RHI scandal: group complains of ‘inflammatory’ reporting

Wood pellets
Wood pellets

A legal letter has been issued on behalf of a group of people claiming under the grossly-mismanaged Renewable Heat Incentive (RHI) scheme.

It was sent by TLT Solicitors to the Department of the Economy on Monday morning.

The letter states that it wants to “put you on notice of our interest in this matter”.

It complains that the public perception of the scheme has been coloured by what its clients view as “often inaccurate and inflammatory media reporting”.

The department had earlier written to RHI recipients, saying that it wanted their permission to name them.

The letter said the group “do not consent to their details being published”, and requests that the department makes clear what its intentions are regarding making names public.

It goes on to say that the people whom TLT is representing are “concerned” that “steps may be taken by the Executive to alter/amend or in some other way review the scheme”.

It said amending the scheme retroactively would be “entirely without precedent”, and is “likely to be unlawful”.

Regarding the legislation set before the Assembly on Monday regarding the attempts to curb the cost of the RHI scheme, it said: “This legislation is likely to result in significant legal challenge given the impact on participants.

“Rather than seeking to pass this legislation, the participants suggest that the Executive engage with them through the various representatives.

“The participants who have asked us to write to you are deeply concerned that they are being asked to bear the brunt of the costs of (i) budgetary miscalculations of the department, and (ii) inflated costs caused by potentially fraudulent operators.”
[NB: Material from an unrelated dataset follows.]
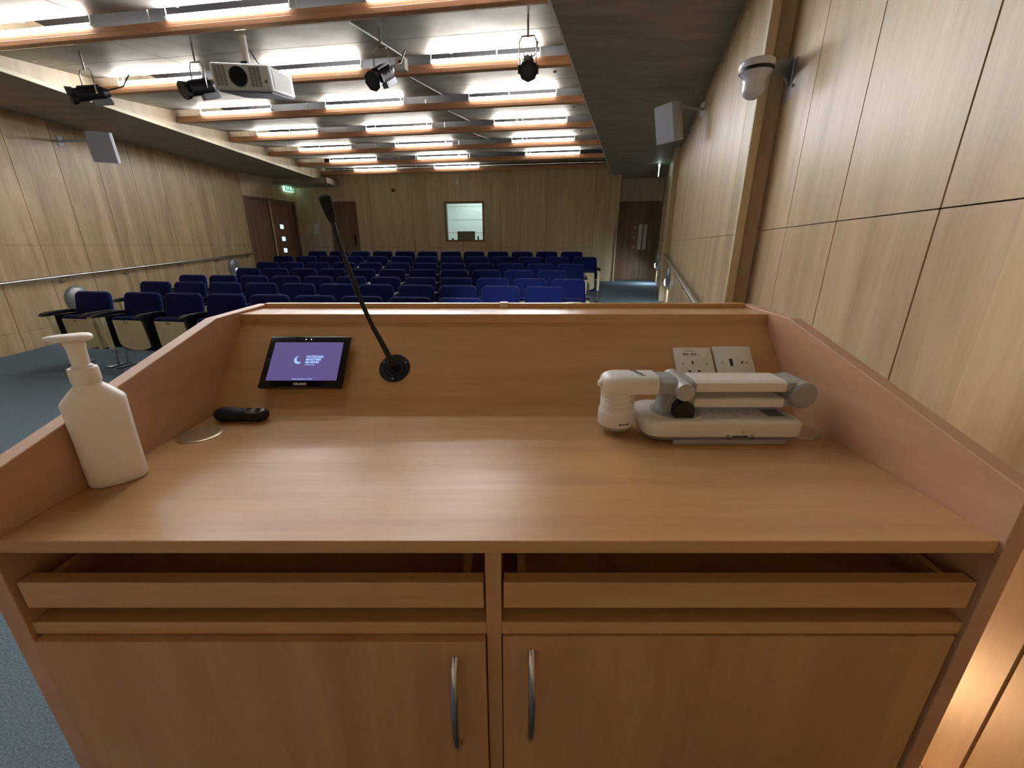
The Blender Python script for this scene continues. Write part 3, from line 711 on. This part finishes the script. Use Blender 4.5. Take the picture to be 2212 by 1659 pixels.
# ------------------------------------------------------------------ handrails
def rail(pts, normal, brk, label):
    t = thing('handrail', label, 'handrail')
    g = G(); g.tube(pts, .021, 16); obj('rail', g, STEEL, t, smooth=True)
    for f in brk:
        a, b = Vector(pts[1]), Vector(pts[-2]); p = a.lerp(b, f); n_ = Vector(normal)
        g = G(); g.tube([p+Vector((0,0,-.018)), p+Vector((0,0,-.06)), p+n_*.03+Vector((0,0,-.075)), p+n_*.075+Vector((0,0,-.075))], .006, 8); g.cone(p+n_*.070+Vector((0,0,-.075)), p+n_*.0795+Vector((0,0,-.075)), .026, n=16)
        obj('bracket', g, STEEL, t, smooth=True)
zr = lambda Y: .895+(Y-5.39)*.0499
rail([(-6.42,2.0,zr(2)),(-6.42,2.05,zr(2.05)),(-6.42,10.75,zr(10.75)),(-6.42,10.8,zr(10.8))], (-1,0,0), [.06,.2,.34,.47,.59,.73,.86,.985], 'steel handrail along the left wall')
def mid(Y, off): return 1.418+.2871*(Y-2.79)-off
zq = lambda Y: .87+(Y-3.2)*(.31/5.1)
rail([(mid(3.25,0),3.25,zq(3.2)),(mid(3.2,.08),3.22,zq(3.2)),(mid(8.22,.08),8.22,zq(8.22)),(mid(8.30,.10),8.31,zq(8.3)),(mid(8.30,.02)-.0,8.36,zq(8.3)-.02),(mid(8.3,.02)-.03,8.37,zq(8.3)-.02)], (.96,-.28,0), [.1,.3,.5,.68,.88], 'steel handrail descending the right wall beside the ramp')

# ------------------------------------------------------------------ round step lights on the walls
def steplight(loc, nrm, label, power):
    n_ = Vector(nrm).normalized(); ang = math.atan2(n_.y, n_.x)
    t = thing('step_light', label, 'wall light', loc, ang, 'round wall lights near the floor')
    q = R(PI/2,'Y')
    g = G(); g.lathe([(0,0),(.19,0),(.19,.012),(.175,.035),(.13,.055),(.07,.064),(0,.066)], n=40); g.xf(q); obj('shade', g, DISCM, t, smooth=True)
    g = G(); g.sphere((.052,0,-.075), 1, (.024,.05,.065), 20, 12); obj('lens', g, LENS, t, smooth=True, label='glowing white lens')
    l = bpy.data.lights.new('step_lamp','AREA'); l.shape = 'DISK'; l.size = .1; l.energy = power; l.color = (.80,.93,1)
    lo = bpy.data.objects.new('step_lamp', l); COL.objects.link(lo); lo.parent = t; lo.location = (.09,0,-.12); lo.rotation_euler = (0, math.radians(-38), 0)
steplight((-6.5,6.29,.596), (1,0,0), 'round grey wall light behind the leftmost front seat', 2.5)
steplight((-6.5,10.05,.868), (1,0,0), 'round grey wall light at the far end of the left wall', 2.5)
steplight((mid(7.62,0),7.62,.80), (-.96,.28,0), 'round wall light under the right handrail, seen edge-on', 6)
steplight((2.905+.2951*(10.6-8.3),10.6,.96), (-.96,.28,0), 'round wall light beside the far right door, seen edge-on', 7)

# ------------------------------------------------------------------ loudspeakers
def speaker(loc, rz, tilt, wallpt, label):
    t = thing('loudspeaker', label, 'loudspeaker', (0,0,0))
    M = T(loc) @ R(rz,'Z') @ R(tilt,'X')     # local -Y is the front
    g = G(); poly = [(-.135,-.09),(.135,-.09),(.15,-.04),(.115,.06),(.07,.11),(-.07,.11),(-.115,.06),(-.15,-.04)]
    g.prism(poly, -.19, .19, lambda u,v,q: (u,v,q)); g.xf(M); cab = obj('cabinet', g, SPKW, t, bev=.008)
    g = G(); g.prism([(-.128,-.0955),(.128,-.0955),(.132,-.089),(-.132,-.089)], -.18,.18, lambda u,v,q: (u,v,q)); g.xf(M); obj('grille', g, mat('speaker_grille',(182,186,200),.6,noise=.08,nscale=600), cab)
    bk = M @ Vector((0,.11,.06)); w_ = Vector(wallpt)
    g = G(); el = Vector((bk.x*.75+w_.x*.25, bk.y*.75+w_.y*.25, w_.z)); g.tube([bk, el, w_], .014, 10); g.sphere(el, .022, n=14, m=8); obj('bracket', g, SPKW, t, smooth=True)
    d = (w_-el).normalized(); g = G(); g.box(-.035,.035,-.008,.008,-.07,.07); g.xf(T(w_) @ R(math.atan2(d.y,d.x)-PI/2,'Z')); obj('wall_plate', g, SPKW, t)
    g = G(); g.sphere(bk, .028, n=12, m=8); obj('ball_joint', g, BLACKP, t, smooth=True)
speaker((-5.76,6.6,2.665), math.radians(28), math.radians(13), (-6.495,6.75,2.77), 'white loudspeaker on a bracket high on the left wall')
speaker((1.78,5.35,2.655), math.radians(-63), math.radians(14), (mid(5.5,.008),5.5,2.83), 'white loudspeaker on a bracket high on the right wall')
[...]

The letter is sub-headed “Re: non domestic renewable heating incentive scheme”.

The non domestic side of the scheme is by far the most costly part, accounting for an estimated £1.15bn of the cost of the scheme over 20 years (with the domestic side accounting for just £30m).

It initially said it had to take instructions before answering the question, before later telling the News Letter that client confidentiality means it cannot not say.